Friday 9 July 2010

William Wallace and Banda Singh Bahadur

“It is the privilege of the brave to die for a good cause.” Guru Nanak (1469-1539)

The story of WILLIAM WALLACE (1270-1305) and BANDA SINGH BAHADUR (1670-1716),  the bravehearts of Scotland and Panjaab, is remarkably similar!

“I will tell you, whenever men become so corrupt and wicked as to relinquish the path of equity and to abandon themselves to all kinds of excesses, then the Providence never fails to raise up a scourge like me to chastise a race so depraved; When the tyrants oppress their subjects to the limit, then God sends men like me on this earth to mete out his punishment to them." - Banda Singh Bahadur



Both led armed uprisings against the powers which ruled over their peoples. Both provided courageous and inspiring leadership. Both fought ardently and uncompromising for their nations independence, and achieved short-term independent self-government. Both demonstrated that, with courage and sacrifice a people can push off the misery of oppressive governments and form their own governments.

Both took on mighty powers and shook those powers severely. Both were captured and subject to torturous public executions by the oppressive government, who sought to punish and avenge their daring and resistance. 

Both figures shine out like glaring lights in the trail of history, as figures whose example and story is immortal. Their courage, principle and self-sacrifice is something that we all can apply now in the modern world of continuing corruption, manipulation, exploitation and subjugation. Yes, we need William Wallaces and Banda Singh Bahadurs today. Do we have it within our inner strength to be like these rare beings, rather than just be part of mass mainstream which seeks to fit in and conform with the general power-structures and general trends of life. According to Sikhi, these individuals are the 'virli kehi kehi', the few amongst the few, the rarest of rare.

"If there is no struggle, there is no progress. Those who profess to favor freedom, and yet depreciate agitation, are men who want crops without plowing up the ground. They want rain without thunder and lightning. They want the ocean without the awful roar of its many waters. This struggle may be a moral one; or it may be a physical one; or it may be both moral and physical; but it must be a struggle...Power concedes nothing without a demand.

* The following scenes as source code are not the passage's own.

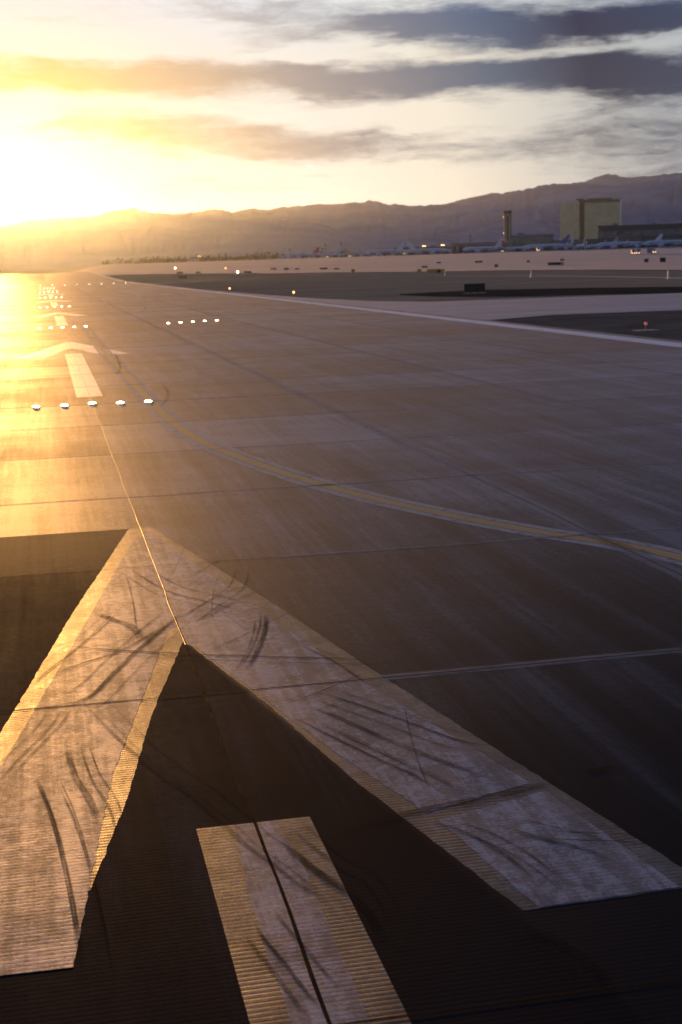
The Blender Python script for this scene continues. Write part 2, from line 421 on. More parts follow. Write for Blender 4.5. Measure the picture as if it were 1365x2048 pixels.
# ------------------------------------------------------------------ ground and pavements
def build_ground():
    bm = bmesh.new()
    azs = [a*.4-6 for a in range(0, 101)]
    azs = [-180+i*6 for i in range(0, 29)] + azs + [34+i*6 for i in range(1, 25)]
    azs = sorted({round(a, 3) for a in azs if -180 <= a < 180})
    ds = [0.5, 20, 60, 150, 300, 480] + [480+i*34 for i in range(1, 31)] + [1600, 1900, 2500, 3500, 5000, 7000, 9000, 12000]
    rings = []
    for d in ds:
        ring = []
        for a in azs:
            x, y = CX+d*math.sin(R(a)), d*math.cos(R(a)); ring.append(bm.verts.new((x, y, gz(x, y)-.03)))
        rings.append(ring)
    n = len(azs)
    for a, b in zip(rings, rings[1:]):
        for i in range(n): bm.faces.new((a[i], a[(i+1) % n], b[(i+1) % n], b[i]))
    bm.faces.new(rings[0])
    o = struct(link('ground', bm, m_soil, smooth=True), 'brown desert soil and infield around the runway')
    return o
build_ground()

EDGE = 29.2
def build_runway():
    bm = bmesh.new()
    ys = [-60, 0, 60, 150, 300, 480] + [480+34*i for i in range(1, 31)]
    prev = None
    for y in ys:
        row = [bm.verts.new((x, y, gz(0, y) if y < 481 else gz(x, y)+.05)) for x in (-EDGE-1.4, 0, EDGE+1.4)]
        if prev:
            for i in range(2): bm.faces.new((prev[i], prev[i+1], row[i+1], row[i]))
        prev = row
    return struct(link('runway', bm, m_runway), 'dark grooved runway running away to the low sun')
runway = build_runway()
def strip_on_ground(name, pts, mat, lift, label):
    bm = bmesh.new(); n = len(pts)
    f = bm.faces.new([bm.verts.new((p[0], p[1], lift)) for p in pts])
    f.normal_update(); bmesh.ops.triangulate(bm, faces=[f])
    return struct(link(name, bm, mat), label)
RX = EDGE+1.42
strip_on_ground('taxiway', [(RX, 94), (RX, 101.5), (37.1, 106.3), (48, 105.6), (75, 104.5), (140, 98), (140, 158), (69, 150.5), (52.5, 151.), (40.2, 152.5), (35.8, 165), (33.5, 189), (31.6, 240), (RX, 300)], m_conc, -.006, 'pale concrete taxiway joining the runway from the right')
strip_on_ground('infield', [(RX, 20), (90, 20), (140, 97.6), (75, 104.1), (48, 105.2), (37.1, 105.9), (RX, 101)], m_infield, -.010, 'dark wedge of infield beside the runway edge')
_fl = [at(*p) for p in ((800, 588), (865, 584.5), (974, 579.5), (1066, 577.5), (1200, 575), (1365, 573), (1500, 572), (1500, 586), (1365, 586.5), (1200, 589), (1066, 592.5), (974, 594), (865, 593), (800, 590))]
strip_on_ground('shaded_verge', [(p.x, p.y) for p in _fl], m_soil_dark, -.012, 'dark strip of berm shade painted along the taxiway verge')
def ground_ribbon(name, px, w, mat, label):
    P = []
    for q in px:
        p = at(*q); P.append(Vector((p.x, p.y)))
    bm = bmesh.new(); ribbon(bm, smooth_line(P, 12), w, lambda x, y: gz(x, y)+.06)
    return struct(link(name, bm, mat), label)
ground_ribbon('service_road', [(215, 572), (302, 567.3), (450, 559.3), (600, 551.9), (720, 548.2)], 5., m_apron, 'pale service road slanting across the brown infield')
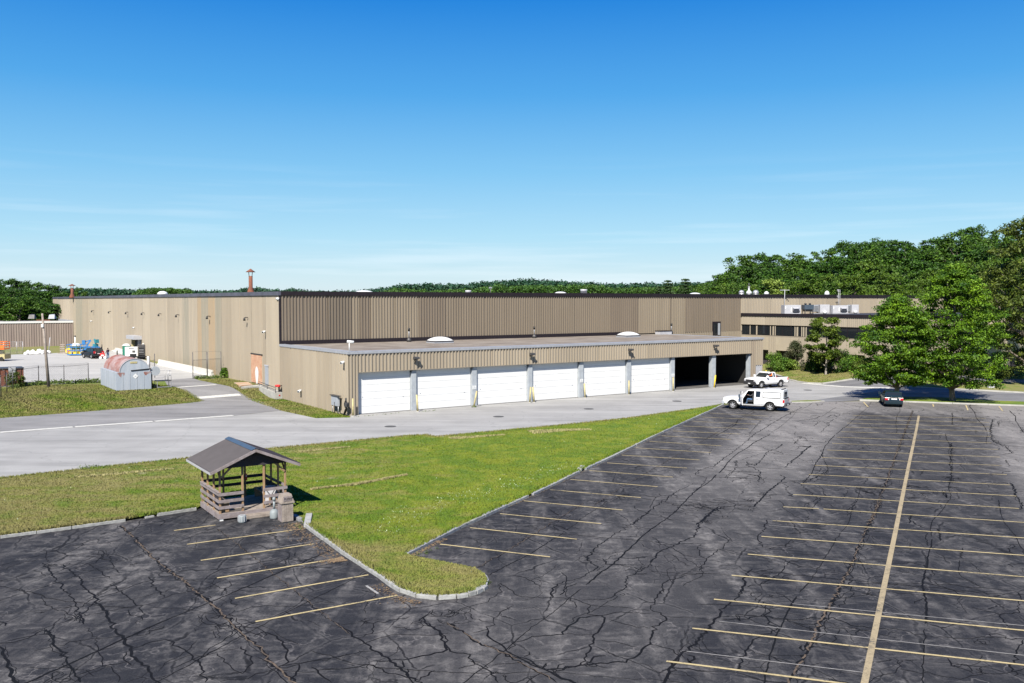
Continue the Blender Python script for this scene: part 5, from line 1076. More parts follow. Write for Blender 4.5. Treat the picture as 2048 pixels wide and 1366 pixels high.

It never did and it never will....Without a struggle, there can be no progress."

"In a composite nation like ours, as before the law, there should be no rich, no poor, no high, no low, no white, no black, but common country, common citizenship, equal rights and a common destiny."
"I would unite with anybody to do right and with nobody to do wrong."

"What to the Slave is the 4th of July?"

"The life of a nation is secure only while the nation is honest, truthful, and virtuous."